"""

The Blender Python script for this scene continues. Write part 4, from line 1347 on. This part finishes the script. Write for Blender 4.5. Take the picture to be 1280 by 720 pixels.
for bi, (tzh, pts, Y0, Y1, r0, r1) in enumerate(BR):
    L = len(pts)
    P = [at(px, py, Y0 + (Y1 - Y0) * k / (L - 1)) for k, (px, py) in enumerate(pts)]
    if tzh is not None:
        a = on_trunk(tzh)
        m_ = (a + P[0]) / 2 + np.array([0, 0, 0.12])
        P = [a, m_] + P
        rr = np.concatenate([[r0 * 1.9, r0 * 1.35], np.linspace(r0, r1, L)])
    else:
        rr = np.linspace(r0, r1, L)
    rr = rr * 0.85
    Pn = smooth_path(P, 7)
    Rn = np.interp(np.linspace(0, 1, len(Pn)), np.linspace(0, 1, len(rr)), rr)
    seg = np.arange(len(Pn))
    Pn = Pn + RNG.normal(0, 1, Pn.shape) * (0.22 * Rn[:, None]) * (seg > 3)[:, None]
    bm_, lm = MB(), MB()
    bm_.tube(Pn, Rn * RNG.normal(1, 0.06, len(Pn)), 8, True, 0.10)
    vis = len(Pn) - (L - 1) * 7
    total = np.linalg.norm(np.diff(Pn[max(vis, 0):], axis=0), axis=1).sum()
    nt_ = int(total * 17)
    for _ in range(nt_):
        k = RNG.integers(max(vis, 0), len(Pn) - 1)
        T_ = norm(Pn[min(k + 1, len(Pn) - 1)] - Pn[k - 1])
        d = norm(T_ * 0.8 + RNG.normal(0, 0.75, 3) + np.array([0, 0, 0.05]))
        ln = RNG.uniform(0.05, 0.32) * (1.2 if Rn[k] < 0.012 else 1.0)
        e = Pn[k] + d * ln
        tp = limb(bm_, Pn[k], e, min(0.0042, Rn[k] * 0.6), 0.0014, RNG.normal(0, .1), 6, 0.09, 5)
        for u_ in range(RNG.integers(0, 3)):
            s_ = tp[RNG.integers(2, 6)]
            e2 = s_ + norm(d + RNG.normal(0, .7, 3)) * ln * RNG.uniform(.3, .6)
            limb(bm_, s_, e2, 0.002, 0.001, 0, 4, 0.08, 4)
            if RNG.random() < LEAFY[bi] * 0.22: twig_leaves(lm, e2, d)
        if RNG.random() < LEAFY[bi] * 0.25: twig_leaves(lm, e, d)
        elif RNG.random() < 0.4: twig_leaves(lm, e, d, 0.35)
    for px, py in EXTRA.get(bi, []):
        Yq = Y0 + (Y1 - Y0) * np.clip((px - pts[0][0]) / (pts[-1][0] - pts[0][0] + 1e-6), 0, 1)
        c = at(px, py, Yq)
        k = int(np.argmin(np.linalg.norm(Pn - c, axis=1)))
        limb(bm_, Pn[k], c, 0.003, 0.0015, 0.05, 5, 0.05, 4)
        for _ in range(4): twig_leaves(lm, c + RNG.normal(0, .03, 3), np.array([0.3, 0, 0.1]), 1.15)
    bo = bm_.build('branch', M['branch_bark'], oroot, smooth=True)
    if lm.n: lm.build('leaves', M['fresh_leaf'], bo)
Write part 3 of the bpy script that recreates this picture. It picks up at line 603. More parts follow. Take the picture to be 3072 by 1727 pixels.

"""

Select every line in the records above that contains the word "script".

▶ Answer for the task
The Blender Python script for this scene continues. Write part 4, from line 1347 on. This part finishes the script. Write for Blender 4.5. Take the picture to be 1280 by 720 pixels.
Write part 3 of the bpy script that recreates this picture. It picks up at line 603. More parts follow. Take the picture to be 3072 by 1727 pixels.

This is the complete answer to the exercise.